Rapid solidification effects during laser welding

To a large extent, the integrity of a welded joint depends on the fusion zone (FZ) or weld metal microstructure. Solidification behavior controls the size and shape of grains, the microstructure, the distribution of inclusions, the extent of defects such as porosity and hotcracks and, ultimately, the properties of the weld metal. Depending on the process, weld metal solidification (cooling) rates may vary from 10 to 10³°C/s for conventional welding processes such as submerged arc (SA), gas tungsten arc (GTA), and electro slag welding to 10³ to 10⁶°C/s for modern, high-energy beam processes such as laser welding. In understanding the solidification behavior of welds, conventional solidification theories may be extended to welds.
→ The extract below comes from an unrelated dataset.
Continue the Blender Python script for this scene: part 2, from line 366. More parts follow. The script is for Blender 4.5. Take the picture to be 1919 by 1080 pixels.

In doing so, one basic underlying assumption is that equilibrium is maintained at the solid/liquid interface. However, this assumption is not valid under rapid solidification conditions experienced by the weld metal during high-energy density processes such as laser welding. As a consequence of this, a number of important effects may arise. There are dramatic changes from the equilibrium partition coefficient K, formation of non-equilibrium phases and changes in the general microstructural features. Although some of these effects have been documented in a limited number of alloy systems during welding, they are commonly observed during surface glazing or splat quenching. With the extensive use of the laser welding process to weld a wide variety of alloys, these effects should be anticipated in a broader class of commercial alloy systems.